Альфред Барде писал П. Берришону: «Он умел проявлять сострадание и всегда был готов помочь, особенно эмигрантам из Франции. Они приехали сюда в поисках приключений и в надежде быстро нажить состояние, но не нашли ничего, пережили горькие несчастья и разорились и желали лишь поскорее вернуться на родину; и вот для таких его сердце было всегда открыто. Сострадание, очень сдержанное, но вместе с тем не знающее границ — пожалуй, единственное из проявлений его чувств, не сопровождавшееся ухмылкой или безумными криками» (10 июля 1897 года).
Он был просто добр и человечен и понимал, что людям нужна помощь.
Вокруг него была нищета, нищета еще более ужасная и нетерпимая, чем та, какую он видел в Европе. Поэтому возможностью «доставить себе удовольствие» — дать одному несколько рупий (одна рупия — 2 франка золотом), другому— немного жареного проса, третьему — рубаху — он пользовался не так уж редко.
Возможно, на эти поступки его подвигли визиты в католическую миссию — там он видел живые примеры религиозного самопожертвования, и это оказало на него гораздо большее воздействие, чем проповеди, от которых его тошнило.
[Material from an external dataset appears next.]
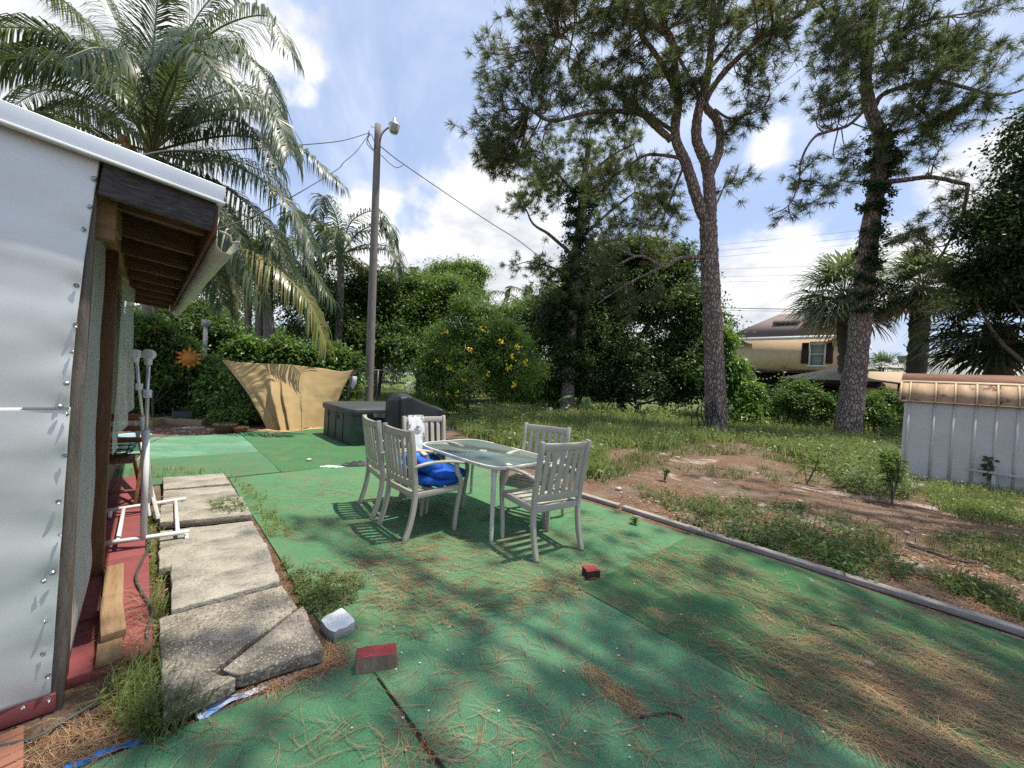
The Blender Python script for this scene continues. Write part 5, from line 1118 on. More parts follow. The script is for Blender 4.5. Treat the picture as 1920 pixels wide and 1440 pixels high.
# --- elephant ear
ELE = leafmat('elephant_ear_leaf', (.16, .27, .17), (.22, .34, .22), .3, .35, tcol=(.2, .35, .1))
p = gr(1075, 783); t = thing('elephant_ear_plant', 'elephant ear plant with huge pale leaves by the fence', 'plant', (p[0], p[1], 0))
for (x, y, w_, a, tl) in ((1100, 750, .52, -.4, .9), (1062, 742, .62, .9, .25), (1058, 760, .5, 2.4, .3), (1030, 766, .36, 3.0, .6), (1085, 775, .34, 4.2, .5), (1110, 772, .34, -.6, .4), (985, 765, .4, 2.9, 1.1)):
    c = at(x, y, p[1] - .1); S, T = np.meshgrid(np.linspace(-1, 1, 9), np.linspace(0, 1, 10), indexing='ij')
    wd = np.where(T < .25, .55 + T * 1.6, (1 - T) ** .7 * 1.18); X_ = S * wd * w_ * .42; Y_ = (T - .25 - .2 * np.abs(S) * (T < .25)) * w_; Z_ = -.12 * w_ * S ** 2 - .25 * w_ * T ** 2
    ca, sa = math.cos(a), math.sin(a); ct, st = math.cos(tl), math.sin(tl)
    Y2 = Y_ * ct + Z_ * st; Z2 = -Y_ * st + Z_ * ct
    V = np.stack([X_ * ca - Y2 * sa, X_ * sa + Y2 * ca, Z2], -1) + c - np.array([p[0], p[1], 0])
    g = MB(); g.grid(V); lf = g.build('leaf', ELE, t, smooth=True)
    g = MB(); g.tube(bez([(0, 0, 0), (c - p) * np.array([.6, .6, .7]), c - np.array([p[0], p[1], 0])], 8), .014, 6); g.build('stalk', LF['mid'], lf)

# --- palms
FRG = leafmat('palm_green', (.042, .072, .036), (.085, .120, .058), .25, .40, .45, c3=(.26, .22, .12), p3=.05)
FRY = leafmat('palm_yellow', (.15, .17, .045), (.25, .235, .075), .38, .32, .6, c3=(.38, .27, .13), p3=.10)
FRD = leafmat('palm_dead', (.20, .15, .085), (.30, .24, .15), .2, .6, .3)
RACH = M('frond_stalk', (.20, .21, .07), (.13, .14, .05), 4, .5)
def frond(t, pts, mat, Lm=.95, n=62, drop=.55, wid=.04, base=np.zeros(3), r0=.035, spread=.8):
    c = bez(pts, 40); rach = np.linspace(0, 1, 40)
    g = MB(); g.tube(c - base, np.linspace(r0, .007, 40), 6); st = g.build('stalk', RACH, t, smooth=True)
    tt = np.linspace(.14, .995, n); P_ = np.stack([np.interp(tt, rach, c[:, i]) for i in range(3)], 1); T_ = unit(np.gradient(P_, axis=0))
    S0 = unit(np.cross(T_, np.array([0, 0, 1.0]) + .001)); g = MB(); V = []; f = []
    for s in (-1, 1):
        m = len(tt); jit = rng.normal(0, .10, (m, 3)); L_ = Lm * (.34 + .66 * np.sin(math.pi * np.clip(tt * .86 + .08, 0, 1)) ** .6) * rng.uniform(.85, 1.1, m)
        d0 = unit(S0 * s * spread + T_ * (.45 + .5 * tt[:, None]) + np.array([0, 0, .10]) + jit)
        d1 = unit(d0 + np.array([0, 0, -1.0]) * drop * rng.uniform(.7, 1.5, (m, 1))); d2 = unit(d1 + np.array([0, 0, -1.0]) * drop * 1.3)
        w = unit(T_ - d0 * (T_ * d0).sum(1, keepdims=True)); w = unit(w + .35 * np.cross(d0, w))
        a = P_; b = a + d0 * (L_ * .35)[:, None]; c_ = b + d1 * (L_ * .35)[:, None]; e = c_ + d2 * (L_ * .30)[:, None]
        h = wid / 2
        V = np.stack([a - w * h * .5, a + w * h * .5, b - w * h, b + w * h, c_ - w * h * .8, c_ + w * h * .8, e], 1).reshape(-1, 3)
        k = np.arange(m)[:, None] * 7
        g.add(V, np.concatenate([k + np.array([0, 1, 3, 2]), k + np.array([2, 3, 5, 4])])) ; g.F.append(((k + np.array([4, 5, 6])) + g.n - len(V), 0))
    g.shift(-base); return g.build('frond', mat, t), st
def coconut(label, base, crown, fr, trunk_r=.14, Lm=.95, n=62, wid=.05, group=None):
    base = np.array([base[0], base[1], 0.]); t = thing('coconut_palm', label, 'palm tree', base, 0, group)
    c = np.array(crown); g = MB(); m = 40; pth = bez([(0, 0, -.05), (c - base) * np.array([.35, .35, .5]), c - base], m)
    g.tube(pth, np.linspace(trunk_r * 1.15, trunk_r * .8, m) * (1 + .05 * (np.arange(m) % 2)), 12); g.build('trunk', PALMB, t, smooth=True)
    for pts, mt, dr in fr:
        f_, s_ = frond(t, [c] + pts, mt, Lm, n, dr, wid, base)
        s_.parent = f_
    return t, c
Yc = 10.0
cr_ = at(284, 285, Yc)
def A3(*L_): return [at(x, y, Y) for x, y, Y in L_]
fr = [(A3((215, 150, 9.4), (110, 100, 8.8), (-60, 120, 8.4)), FRG, .9), (A3((225, 190, 9.0), (120, 125, 8.2), (0, 108, 7.6), (-120, 190, 7.2)), FRG, 1.1), (A3((222, 130, 10.4), (150, 30, 10.6), (60, -40, 10.8)), FRG, .6),
      (A3((280, 160, 9.9), (290, 60, 9.7), (300, -60, 9.5)), FRG, .35), (A3((320, 140, 10.2), (370, 30, 10.4), (440, -50, 10.6)), FRG, .4), (A3((330, 150, 9.8), (400, 60, 9.6), (500, 30, 9.4), (545, 95, 9.2)), FRG, .7),
      (A3((340, 170, 9.6), (420, 100, 9.2), (490, 130, 8.9), (530, 230, 8.8)), FRG, .8), (A3((345, 210, 10.4), (430, 170, 10.8), (500, 190, 11.2), (540, 260, 11.4)), FRG, .8), (A3((260, 170, 11), (230, 70, 11.8), (190, -20, 12.2)), FRG, .5),
      (A3((350, 235, 9.3), (430, 205, 8.7), (510, 215, 8.3), (545, 290, 8.1)), FRG, 1.0), (A3((360, 265, 10.0), (450, 255, 9.9), (560, 280, 9.8), (640, 345, 9.7)), FRG, 1.1), (A3((350, 300, 9.4), (440, 310, 9.0), (540, 380, 8.8), (590, 470, 8.7)), FRG, 1.1),
      (A3((345, 330, 10.2), (430, 390, 10.2), (540, 450, 10.2), (620, 560, 10.1)), FRG, 1.1), (A3((340, 350, 9.0), (420, 450, 8.6), (500, 490, 8.4), (575, 560, 8.3), (612, 640, 8.3)), FRY, 1.2), (A3((320, 330, 8.9), (400, 380, 8.3), (450, 460, 8.1), (490, 560, 8.1)), FRG, 1.1),
      (A3((220, 230, 10.6), (150, 200, 10.8), (70, 230, 11)), FRG, 1.0), (A3((200, 260, 9.6), (120, 230, 9.4), (30, 260, 9.2), (-40, 340, 9.2)), FRG, 1.1), (A3((330, 360, 11), (390, 450, 11.4), (450, 560, 11.6)), FRY, 1.0), (A3((300, 200, 8.9), (330, 130, 8.0), (370, 100, 7.2), (420, 150, 6.6)), FRG, .8),
      (A3((270, 200, 8.8), (240, 130, 7.9), (190, 90, 7.0), (120, 110, 6.4)), FRG, .9), (A3((310, 340, 10.6), (350, 430, 10.8), (372, 520, 10.9)), FRD, .8)]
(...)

Миссия, организованная в апреле 1881 года, занимала двухэтажный дом из дерева и глины10
, смешанной с соломой. В нем располагались часовня, зал для собраний, школа и поликлиника. Миссия владела подсобными помещениями и земельным наделом. Миссионеры были люди небогатые, их было десять человек — священники и монахи-капуцины итальянского, испанского или французского происхождения, отцы Иоаким, Сезер, Фердинанд, Жюльен, Эрнест, Луиджи Гонзага, будущий его высокопреосвященство Лассерр и вместе с ними несколько монахинь.Наиболее заметной фигурой в этом сообществе был отец Андре (Жароссо), который в 1900 году стал епископом галласов, приняв этот титул после его высокопреосвященства г-на Торен-Каня11
.Деятельность миссии состояла в том, чтобы преподавать основы веры двум десяткам детей, в особенности выходцам из коптских провинций, так как преобладающая часть населения Харара исповедовала мусульманство. Также миссионеры лечили больных и вообще старались оказать любую посильную помощь, когда это было нужно.
Отношения Рембо с миссией складывались «по-добрососедски». «Время от времени, — рассказывал его высокопреосвященство г-н Жароссо Генриетте Селарье, — он приходил к нам. Зная нашу бедность, он приносил нам пробы золота и серебра, которые получал из Франции в качестве образцов. Наши сестры делали из них украшения для алтаря. Мы говорили ему, что церковь — это его призвание, что он должен был стать монахом траппистом, или картезианцем»[227]
12.Обе стороны тщательно избегали разговоров о вере и Боге. Беседы касались более земных и насущных вещей — европейцам нужно было демонстрировать свою солидарность перед лицом капризного Менелика и его чиновников и иметь возможность выступать против них единым фронтом.
Все, о чем говорилось выше, касается отношений Рембо с христианством; но в его жизни был и Коран.
Мы уже говорили о том, что Рембо очень стремился обрести духовное равновесие и веру в судьбу, столь свойственные мусульманам, хотя, вероятно, полностью достичь этого не сумел. Заказав в октябре 1883 года Коран в издательстве «Ашетт», он прочитал его и нашел много близких себе идей. Более того, он стал своего рода «мусульманским миссионером». Говорят, что этим он обеспечивал себе более благосклонный прием у своих клиентов, продавцов кофе, и возможно, это действительно так. Собираясь в Бубассу, он переодевался мусульманином. Он перенял также многие привычки мусульман, например, садился на корточки, чтобы помочиться. «Мне он советовал делать то же самое», — пишет У го Ферранди.
Г-н Лагард, который был в то время губернатором в Обоке, рассказывал, что Рембо даже делился своим пониманием Корана с мусульманами, с которыми ему случалось общаться. «Подобные попытки могли обернуться плохо для него, — считает Анри д’Акремон. — Его личное понимание некоторых положений Корана провоцировало на гневные выпады против него. В один прекрасный день где-то в окрестностях Харара на него, кажется, напала группа религиозных фанатиков. Его избили. И если он остался жив, то только потому, что мусульмане не убивают безумцев. После этого происшествия он долго приходил в себя».
Изабель Рембо в «Воспоминаниях» подтвердила факт нападения, равно как Уго Ферранди и следователь в Обоке.